The dim caverns are refreshingly tableau free: no Disneylike figurine miners, no laser light shows. They're also heat-free: a steady 48 degrees or so, with water dripping on you periodically and puddles on the floor. It feels colder than it sounds. In each cavern "room," there's a taped narration by an actor in the guise of one of the 19th-century miners, telling the story of Victorian life underground. Some people might find it hokey, but it beats those impersonal educational brochures and videos. The disembodied voice, hanging in the dark, gives the small details that re-create a world. You're standing there, damp, chilled, and increasingly claustrophobic, watching a few tiny pinpoints of light in a corner. The voice tells how the new young miners often didn't have enough money to buy candles, so they had to share the light of someone else's candle to work, until they earned enough to purchase their own. And suddenly it seems even darker, and wetter, and colder.
The caverns are only one part of the re-created Llechwedd experience. There's a Victorian village where you can buy candy made using Victorian recipes, see the old bank window with its display of now-extinct half-pennies and shillings, or view late 19th-century privies (flushed where else? into the river).
But these feel like set pieces after being down in the quarries. A more interesting move is to make your way back into town and take the narrow gauge Ffestiniog Railway, which runs almost 14 miles from Blaenau Ffestiniog to the coastal town of Porthmadog.
Sure, it's primarily a tourist thing now, but this is the actual railway that was used to transport the slate from the quarries. Before the railroad, the slate was hauled in carts by pack animals down to the River Dwyryd, loaded onto river boats, then transferred onto sailing ships at the coast.
In 1836, the new Ffestiniog Railway changed that. Though still drawn by horses, the wagons now ran on 23-inch-wide tracks, the same gauge the wagons used in the quarries. The gauge was narrow enough to be able to handle sharp mountain curves, but still wide enough for horses to walk between the tracks. No one thought steam engines could be built to handle such a narrow gauge, so the train simply ran downhill by gravity from Blaenau Ffestiniog to the coast. When it reached Porthmadog, the slate was unloaded, and horses pulled the empty wagons back uphill.
In 1860, the Ffestiniog finally got a steam engine, and became the first narrow-gauge steam-powered railway in the world, attracting so many visitors that by the 1920s, the trains carried as many cars of tourists as of slate. The decline of the slate industry, new transport by truck, and no money for track repair eventually closed the line in the 1950s, but a preservation society formed to restore it. Hardy volunteers cut their way through rock and peat in the mountains to repair the lines, and the narrow-gauge route from Porthmadog to Blaenau Ffestiniog reopened in 1982.
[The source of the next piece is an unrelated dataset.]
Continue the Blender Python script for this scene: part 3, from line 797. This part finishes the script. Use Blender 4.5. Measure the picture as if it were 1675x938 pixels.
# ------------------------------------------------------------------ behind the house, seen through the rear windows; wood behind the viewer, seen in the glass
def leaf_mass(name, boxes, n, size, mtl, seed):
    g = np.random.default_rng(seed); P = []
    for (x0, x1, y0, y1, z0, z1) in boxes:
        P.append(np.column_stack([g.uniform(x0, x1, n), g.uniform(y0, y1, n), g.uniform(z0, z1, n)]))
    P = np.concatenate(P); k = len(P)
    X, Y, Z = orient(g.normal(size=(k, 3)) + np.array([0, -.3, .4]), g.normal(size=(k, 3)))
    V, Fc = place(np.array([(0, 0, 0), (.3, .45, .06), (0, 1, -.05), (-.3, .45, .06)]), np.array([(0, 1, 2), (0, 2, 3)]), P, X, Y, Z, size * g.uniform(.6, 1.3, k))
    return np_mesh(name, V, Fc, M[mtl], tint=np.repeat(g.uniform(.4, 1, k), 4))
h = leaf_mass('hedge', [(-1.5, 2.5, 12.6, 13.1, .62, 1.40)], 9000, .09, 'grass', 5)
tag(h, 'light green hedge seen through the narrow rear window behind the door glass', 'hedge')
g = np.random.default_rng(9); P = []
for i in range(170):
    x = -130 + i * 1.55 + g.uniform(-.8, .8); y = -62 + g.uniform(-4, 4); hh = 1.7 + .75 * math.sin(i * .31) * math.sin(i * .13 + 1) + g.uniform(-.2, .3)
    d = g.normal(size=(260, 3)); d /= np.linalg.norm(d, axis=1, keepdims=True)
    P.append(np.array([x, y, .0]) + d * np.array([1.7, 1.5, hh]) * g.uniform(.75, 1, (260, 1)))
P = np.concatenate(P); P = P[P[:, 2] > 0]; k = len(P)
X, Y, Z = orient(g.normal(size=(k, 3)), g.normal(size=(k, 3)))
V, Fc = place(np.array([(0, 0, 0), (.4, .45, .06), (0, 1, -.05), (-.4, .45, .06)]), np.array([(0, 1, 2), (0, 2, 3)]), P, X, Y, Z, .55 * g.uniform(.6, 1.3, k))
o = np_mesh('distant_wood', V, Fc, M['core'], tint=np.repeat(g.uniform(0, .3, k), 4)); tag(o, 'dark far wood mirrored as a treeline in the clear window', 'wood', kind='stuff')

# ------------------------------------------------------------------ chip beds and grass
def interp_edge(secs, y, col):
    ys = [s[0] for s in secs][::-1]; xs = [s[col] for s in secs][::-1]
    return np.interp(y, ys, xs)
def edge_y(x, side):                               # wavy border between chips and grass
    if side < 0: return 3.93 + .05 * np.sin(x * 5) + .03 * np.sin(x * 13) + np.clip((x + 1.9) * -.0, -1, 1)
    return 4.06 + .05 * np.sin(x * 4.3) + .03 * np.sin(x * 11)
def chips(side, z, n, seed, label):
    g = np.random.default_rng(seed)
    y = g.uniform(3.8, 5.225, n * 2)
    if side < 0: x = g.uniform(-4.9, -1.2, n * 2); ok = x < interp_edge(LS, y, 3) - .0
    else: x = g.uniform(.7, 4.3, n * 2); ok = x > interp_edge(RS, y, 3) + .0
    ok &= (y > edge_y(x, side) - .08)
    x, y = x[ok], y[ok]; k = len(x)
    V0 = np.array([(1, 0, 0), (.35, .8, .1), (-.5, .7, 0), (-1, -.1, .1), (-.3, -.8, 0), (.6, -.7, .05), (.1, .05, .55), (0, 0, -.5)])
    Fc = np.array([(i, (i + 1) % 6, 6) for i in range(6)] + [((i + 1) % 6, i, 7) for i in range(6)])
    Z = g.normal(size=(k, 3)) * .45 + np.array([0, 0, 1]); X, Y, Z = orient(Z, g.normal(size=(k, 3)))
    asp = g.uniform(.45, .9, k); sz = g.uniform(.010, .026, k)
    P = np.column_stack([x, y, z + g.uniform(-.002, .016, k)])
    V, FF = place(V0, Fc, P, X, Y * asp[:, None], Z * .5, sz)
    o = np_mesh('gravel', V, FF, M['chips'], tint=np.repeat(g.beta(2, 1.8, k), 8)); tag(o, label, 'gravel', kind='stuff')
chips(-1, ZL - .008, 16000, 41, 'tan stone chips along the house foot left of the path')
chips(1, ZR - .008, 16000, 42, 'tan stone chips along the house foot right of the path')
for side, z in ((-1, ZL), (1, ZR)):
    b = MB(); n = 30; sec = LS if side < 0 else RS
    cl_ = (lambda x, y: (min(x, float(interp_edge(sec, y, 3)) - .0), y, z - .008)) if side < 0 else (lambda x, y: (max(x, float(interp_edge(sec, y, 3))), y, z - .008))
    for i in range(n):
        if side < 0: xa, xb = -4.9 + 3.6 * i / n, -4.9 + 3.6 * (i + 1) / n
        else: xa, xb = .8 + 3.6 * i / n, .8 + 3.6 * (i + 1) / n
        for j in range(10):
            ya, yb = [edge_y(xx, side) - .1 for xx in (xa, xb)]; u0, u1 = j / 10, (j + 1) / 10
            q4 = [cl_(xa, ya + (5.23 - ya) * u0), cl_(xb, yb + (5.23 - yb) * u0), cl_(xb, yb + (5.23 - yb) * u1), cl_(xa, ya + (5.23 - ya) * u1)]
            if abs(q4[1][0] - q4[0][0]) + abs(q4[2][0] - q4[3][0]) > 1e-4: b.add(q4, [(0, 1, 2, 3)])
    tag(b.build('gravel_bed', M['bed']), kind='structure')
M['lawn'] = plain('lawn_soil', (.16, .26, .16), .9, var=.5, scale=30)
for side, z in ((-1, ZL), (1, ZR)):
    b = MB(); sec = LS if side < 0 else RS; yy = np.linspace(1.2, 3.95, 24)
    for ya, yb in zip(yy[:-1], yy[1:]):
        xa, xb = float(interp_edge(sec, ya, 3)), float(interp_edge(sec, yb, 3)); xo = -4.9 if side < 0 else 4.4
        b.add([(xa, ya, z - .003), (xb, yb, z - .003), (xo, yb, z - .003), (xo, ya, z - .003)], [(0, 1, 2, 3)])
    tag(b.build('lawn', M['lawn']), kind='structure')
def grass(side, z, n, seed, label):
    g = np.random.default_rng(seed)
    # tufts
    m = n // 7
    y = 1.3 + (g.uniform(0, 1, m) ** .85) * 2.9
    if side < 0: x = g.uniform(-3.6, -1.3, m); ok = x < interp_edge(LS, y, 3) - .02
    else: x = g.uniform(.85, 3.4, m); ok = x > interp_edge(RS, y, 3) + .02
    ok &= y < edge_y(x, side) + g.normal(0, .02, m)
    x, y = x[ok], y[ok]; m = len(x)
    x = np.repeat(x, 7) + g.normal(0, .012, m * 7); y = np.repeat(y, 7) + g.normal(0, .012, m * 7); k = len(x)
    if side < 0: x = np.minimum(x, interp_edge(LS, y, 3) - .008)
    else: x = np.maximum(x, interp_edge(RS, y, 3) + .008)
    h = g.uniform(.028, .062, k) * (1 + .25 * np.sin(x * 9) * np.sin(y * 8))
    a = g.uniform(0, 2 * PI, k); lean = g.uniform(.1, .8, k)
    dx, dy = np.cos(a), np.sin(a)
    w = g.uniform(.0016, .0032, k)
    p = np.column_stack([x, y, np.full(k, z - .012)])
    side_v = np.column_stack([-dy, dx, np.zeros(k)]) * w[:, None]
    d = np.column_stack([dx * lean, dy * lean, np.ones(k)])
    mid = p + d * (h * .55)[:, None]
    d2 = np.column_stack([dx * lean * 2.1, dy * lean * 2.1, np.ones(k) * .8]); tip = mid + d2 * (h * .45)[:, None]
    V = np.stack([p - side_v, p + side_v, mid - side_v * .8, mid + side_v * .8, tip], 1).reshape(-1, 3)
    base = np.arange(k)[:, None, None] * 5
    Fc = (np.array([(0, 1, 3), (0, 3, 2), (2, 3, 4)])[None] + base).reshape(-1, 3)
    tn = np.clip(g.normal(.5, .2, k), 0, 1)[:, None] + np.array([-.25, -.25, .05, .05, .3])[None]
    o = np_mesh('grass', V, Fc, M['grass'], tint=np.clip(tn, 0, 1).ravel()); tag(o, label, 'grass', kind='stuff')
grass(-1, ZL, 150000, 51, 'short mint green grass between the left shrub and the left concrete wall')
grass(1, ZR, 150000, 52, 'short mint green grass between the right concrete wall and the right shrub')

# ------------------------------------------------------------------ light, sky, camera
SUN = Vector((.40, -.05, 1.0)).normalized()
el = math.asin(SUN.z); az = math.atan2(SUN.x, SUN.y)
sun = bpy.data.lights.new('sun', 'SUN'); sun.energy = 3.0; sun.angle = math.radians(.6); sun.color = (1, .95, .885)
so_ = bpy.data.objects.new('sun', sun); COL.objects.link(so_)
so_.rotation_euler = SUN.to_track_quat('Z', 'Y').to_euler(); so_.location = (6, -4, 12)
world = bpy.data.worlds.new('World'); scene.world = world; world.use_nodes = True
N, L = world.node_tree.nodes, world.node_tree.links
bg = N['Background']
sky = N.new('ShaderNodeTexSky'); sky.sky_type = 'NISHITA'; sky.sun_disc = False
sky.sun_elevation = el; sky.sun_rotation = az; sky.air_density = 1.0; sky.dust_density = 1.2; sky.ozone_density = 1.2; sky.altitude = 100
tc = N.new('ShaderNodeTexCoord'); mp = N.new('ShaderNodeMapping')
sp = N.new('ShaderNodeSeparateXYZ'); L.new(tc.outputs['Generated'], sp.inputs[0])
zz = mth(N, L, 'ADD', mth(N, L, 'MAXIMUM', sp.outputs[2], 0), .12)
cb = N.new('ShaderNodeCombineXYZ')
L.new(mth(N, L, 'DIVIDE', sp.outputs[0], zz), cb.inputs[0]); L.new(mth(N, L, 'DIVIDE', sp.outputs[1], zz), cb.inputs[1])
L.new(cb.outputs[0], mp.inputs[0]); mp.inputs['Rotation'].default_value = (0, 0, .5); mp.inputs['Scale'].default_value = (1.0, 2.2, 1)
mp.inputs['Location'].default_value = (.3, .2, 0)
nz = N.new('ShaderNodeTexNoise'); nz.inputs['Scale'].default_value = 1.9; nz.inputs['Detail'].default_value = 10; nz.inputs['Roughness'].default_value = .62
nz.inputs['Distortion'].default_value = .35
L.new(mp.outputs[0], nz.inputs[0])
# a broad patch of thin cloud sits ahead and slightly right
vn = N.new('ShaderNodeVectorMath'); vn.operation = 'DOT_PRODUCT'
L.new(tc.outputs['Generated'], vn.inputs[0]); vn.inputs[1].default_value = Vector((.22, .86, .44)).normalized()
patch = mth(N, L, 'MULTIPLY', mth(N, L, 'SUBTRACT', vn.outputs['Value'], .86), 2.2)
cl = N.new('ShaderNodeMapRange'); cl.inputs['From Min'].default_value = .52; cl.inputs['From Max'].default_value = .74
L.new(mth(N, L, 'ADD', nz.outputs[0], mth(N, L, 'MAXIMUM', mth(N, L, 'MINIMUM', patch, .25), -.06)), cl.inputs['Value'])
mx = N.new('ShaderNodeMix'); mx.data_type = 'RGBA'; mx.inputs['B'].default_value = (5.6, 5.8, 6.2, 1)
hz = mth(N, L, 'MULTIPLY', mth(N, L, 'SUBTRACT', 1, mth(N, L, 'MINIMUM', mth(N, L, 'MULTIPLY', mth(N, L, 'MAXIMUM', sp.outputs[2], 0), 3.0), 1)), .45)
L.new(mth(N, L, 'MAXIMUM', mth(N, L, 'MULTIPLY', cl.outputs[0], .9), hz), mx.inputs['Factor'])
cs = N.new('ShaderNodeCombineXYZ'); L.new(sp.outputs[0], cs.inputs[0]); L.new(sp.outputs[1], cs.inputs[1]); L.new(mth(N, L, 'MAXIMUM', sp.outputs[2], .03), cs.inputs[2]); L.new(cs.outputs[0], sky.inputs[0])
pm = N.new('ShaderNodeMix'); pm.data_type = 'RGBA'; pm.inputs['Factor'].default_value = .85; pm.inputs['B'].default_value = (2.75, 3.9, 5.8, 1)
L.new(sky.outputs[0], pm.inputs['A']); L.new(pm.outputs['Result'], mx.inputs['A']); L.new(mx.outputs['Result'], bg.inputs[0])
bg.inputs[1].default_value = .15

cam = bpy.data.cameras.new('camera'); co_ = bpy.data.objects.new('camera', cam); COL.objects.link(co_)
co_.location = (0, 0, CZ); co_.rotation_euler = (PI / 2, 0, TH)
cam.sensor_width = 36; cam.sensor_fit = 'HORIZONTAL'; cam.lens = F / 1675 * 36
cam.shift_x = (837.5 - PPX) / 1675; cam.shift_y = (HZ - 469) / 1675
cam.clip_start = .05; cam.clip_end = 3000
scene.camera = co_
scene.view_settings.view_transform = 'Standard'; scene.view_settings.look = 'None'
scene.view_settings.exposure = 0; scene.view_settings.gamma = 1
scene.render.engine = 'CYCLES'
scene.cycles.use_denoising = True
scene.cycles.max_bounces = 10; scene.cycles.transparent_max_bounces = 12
The spectacular ride, just over an hour, carries you through wild, fog-shrouded mountains and valleys, past thick oak forests and mountain lakes. The cars hug the track tenaciously, which is good, since there are sharp turns and a number of spots with precipitous cliff drops on either side, like a landlocked California Highway One. One 11-year-old girl who rode next to me, a charmer from nearby Manchester with long brown hair and a gorgeous smile, kept her sparkling blue eyes closed for several portions of the ride. She laughed about her squeamishness: "I wouldn't go in the caverns at all!" she exclaimed. But, like many on the train, she sat with nose pressed against the window when the train slowed to a stop midway through the ride, to see an old steam locomotive pulling a train from the other direction.
As with the caverns, the train cars have no heat, and after a round-trip journey, the cold seeps into the bones as much as it did underground. The seats are hard and narrow, the aisles barely wide enough for one person. But who would complain about such temporary discomforts? After even a short day of traveling in the shoes of those vanished generations who labored here, you're more likely to feel grateful for the tiny window into their lives. You'll also look forward to a long, hot bath.